Горький — в то время Алексей Максимович Пешков — приехал сюда скромным юношей из Нижнего Новгорода (теперь Горький) в 1884-м. Он тоже надеялся поступить в университет, но его не приняли: он был слишком молод, невежествен и беден. Взамен ему пришлось отправиться за ученьем в дешевые номера, в ночлежки, в публичный дом, на речные верфи, в подвал пекарни, где он зарабатывал себе на жизнь. То были «Мои университеты» — такое название получил второй том его автобиографии. Он водил дружбу с революционерами-любителями и бродягами-профессионалами. Однажды в конце зимы он стрелялся — однако пуля пробила не сердце, а легкое. Река звала его на юг, на вольный воздух казацкой степи, к той «Голубой жизни», что впоследствии дала название одному из его рассказов. Из Казани он уплыл на пароходе: «Волга только что вскрылась, сверху, по мутной воде, тянутся, покачиваясь, серые, рыхлые льдины, дощаник перегоняет их, и они трутся о борта, поскрипывая, рассыпаясь от ударов острыми кристаллами. <…> ослепительно сверкает солнце…» Три года он бродяжничал. Затем напечатал свой первый рассказ в тифлисской газете. На карте в музее обозначен зигзагообразный маршрут его странствий; после мы разглядывали фотографии: преуспевающий молодой автор «из народа» в вышитой сорочке читает перед собравшимися буржуазными интеллигентами; вилла на Капри, дата — 1908 год; со своим новым другом, теперь уже, безусловно, известным под именем Ленин, который непременно ходил на пляж в котелке. Потом — Нью-Йорк; потом — еще одна вилла, в Таормине; а потом, в двадцатых годах — снова Москва.
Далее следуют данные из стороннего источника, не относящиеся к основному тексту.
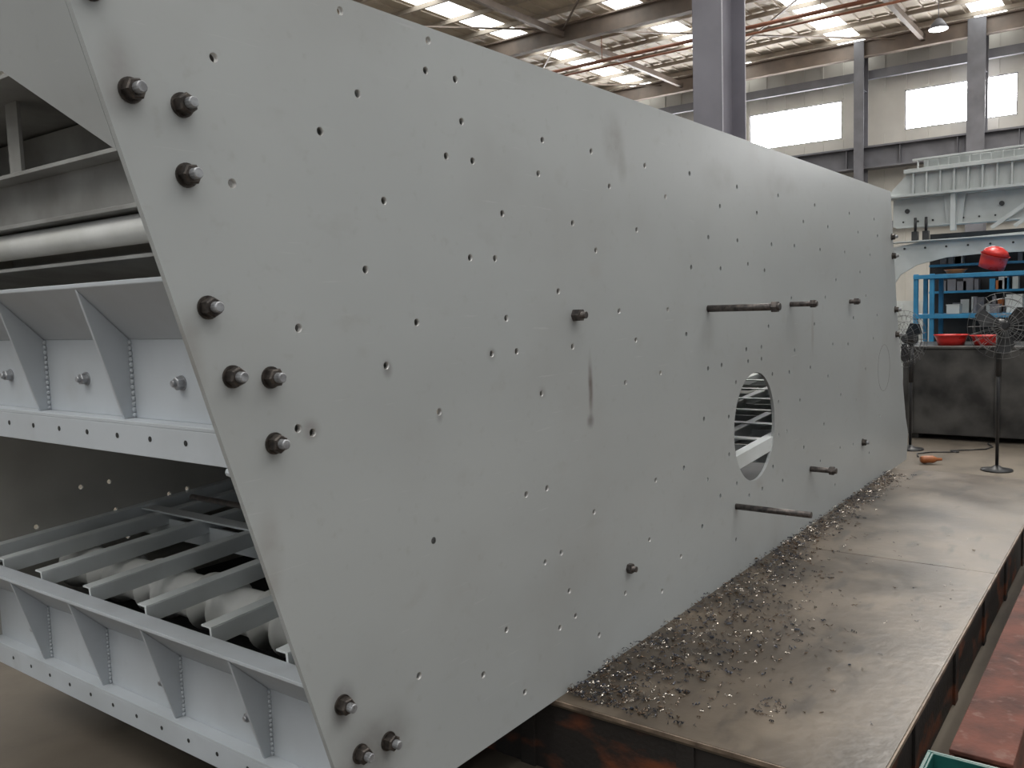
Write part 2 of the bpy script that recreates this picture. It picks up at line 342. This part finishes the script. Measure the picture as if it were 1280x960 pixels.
# lower deck
b=MB()
def dz(x): return 0.655+0.060*(x-1.43)
for y in (0.27,0.62,0.97,1.32,1.67,1.98):
    b.bar((1.44,y,dz(1.44)),(7.0,y,dz(7.0)),0.010,0.055)
    b.bar((1.44,y+0.022,dz(1.44)+0.028),(7.0,y+0.022,dz(7.0)+0.028),0.050,0.006)
for y in (0.03,W-0.026):
    b.bar((1.44,y,dz(1.44)+0.01),(7.0,y,dz(7.0)+0.01),0.05,0.07)
for x in (2.15,2.9,3.65,4.4,4.8,5.2,5.6,6.0,6.4,6.8):
    b.bar((x,0.015,dz(x)-0.05),(x,WI,dz(x)-0.05),0.012,0.09)
    b.bar((x,0.015,dz(x)+0.03),(x,WI,dz(x)+0.03),0.07,0.008)
b.obj('lower_deck_frame',M_inner,VS,bevel=0.001)
b=MB()
for x in (1.80,3.3,6.3):
    z0=dz(x)-0.115
    prof=[(0,0.05)]
    y=0.08
    while y<1.95:
        prof+=[(y,0.05),(y+0.012,0.105),(y+0.03,0.092),(y+0.08,0.080),(y+0.18,0.080),(y+0.23,0.092),(y+0.248,0.105),(y+0.26,0.05)]
        y+=0.35
    prof.append((W-0.016,0.05))
    b.lathe((x,0.0145,z0),(0,1,0),prof,28)
b.obj('lower_cross_tubes',M_tube,VS)
b=MB()
b.box(1.62,7.0,0.015,WI,0.34,0.35); b.box(1.61,1.62,0.015,WI,0.34,0.45)  # added near-black sheet, paints the dark between the deck bars
b.obj('dark_sheet_under_deck',M_shade,VS)

# ------------------------------------------------------------------ steel platform
PL=empty('steel_platform')
b=MB()
b.box(2.33,4.548,-1.02,3.0,0.245,0.27); b.box(4.552,7.02,-1.02,3.0,0.245,0.27)
b.obj('top_plates',M_plat,PL,bevel=0.002)
b=MB()
b.box(2.345,2.36,-1.0,2.98,0.0,0.2448); b.box(7.0,7.01,-1.0,2.98,0.0,0.2448)
b.box(2.36,7.0,-1.0,-0.985,0.0,0.2448); b.box(2.36,7.0,2.965,2.98,0.0,0.2448)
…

На последнем снимке, сделанном в его ужасном, в стиле ар-нуво доме на улице Качалова перед самой смертью (отравление?) в 1936-м, — послушный старик, силы которого на исходе.
На улицах Казани лежал отпечаток былой коммерческой деятельности. Дворы, некогда заполненные штабелями бочек с рыбьим жиром и дегтем, теперь стояли пустые, заросшие лопухом и чертополохом. И всё же бревенчатые домики с занавесками, самоварами, кустами смородины, фиалками на подоконниках, завитками голубого древесного дыма, выходящими из жестяных труб, — всё это вновь заявляло о человеческом достоинстве и стойкости крестьянской Руси. Где-то на этих улочках был «дом терпимости», в котором потерял девственность Толстой; по окончании акта он сел на шлюхиной постели и, не выдержав, разрыдался, как дитя. Об этом идет речь в его рассказе «Святочная ночь».